On the origin of the Schechter-like mass function of young star clusters in disk galaxies
Patrick Lieberz, Pavel Kroupa

TL;DR
This paper explains why the galaxy-wide mass function of young star clusters appears as a Schechter function, despite local cluster mass functions being power laws, by modeling the radial variation of cluster formation in disk galaxies.
Contribution
It introduces a model linking local power-law cluster mass functions with a galaxy-wide Schechter function through radial integration in disk galaxies.
Findings
Galaxy-wide cluster mass function has a Schechter shape due to radial integration.
Massive clusters form predominantly near galaxy centers.

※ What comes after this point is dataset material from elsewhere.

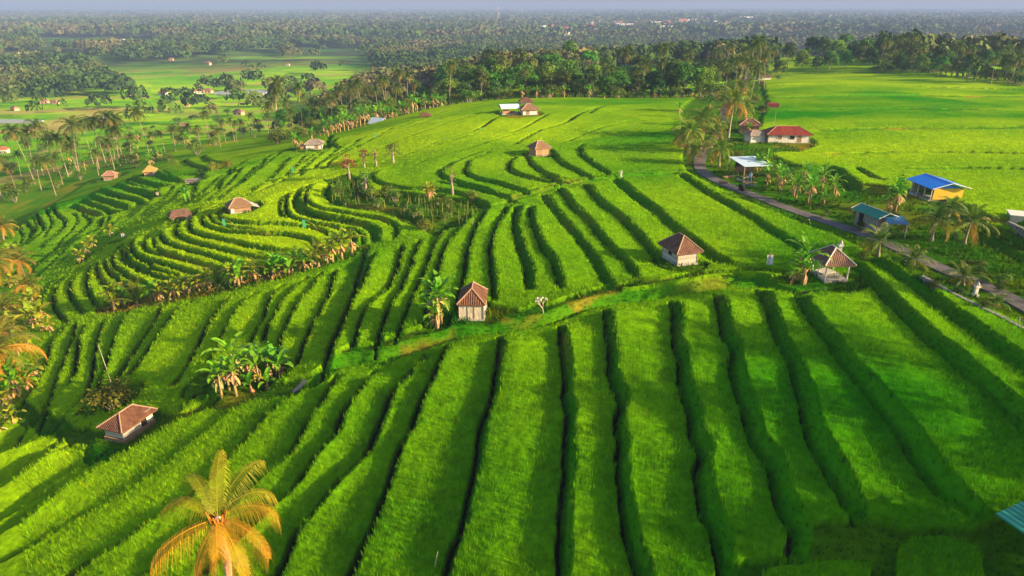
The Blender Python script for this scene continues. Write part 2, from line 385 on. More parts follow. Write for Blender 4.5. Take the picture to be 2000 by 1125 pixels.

Local cluster mass functions are power laws with an upper mass limit.
Abstract
The mass function of freshly formed star clusters is empirically often described as a power law. However the cluster mass function of populations of young clusters over the scale of a galaxy has been found to be described by a Schechter-function. Here we address this apparent discrepancy. We assume that in an annulus of an isolated self- regulated radially-exponential axially-symmetric disk galaxy, the local mass function of very young (embedded) clusters is a power law with an upper mass limit which depends on the local star formation rate density. Radial integration of this mass function yields a galaxy-wide embedded cluster mass function. This integrated embedded cluster mass function has a Schechter-type form, which results from the addition of many low mass clusters forming at all galactocentric distances and rarer massive clusters only forming close to the center of the galaxy.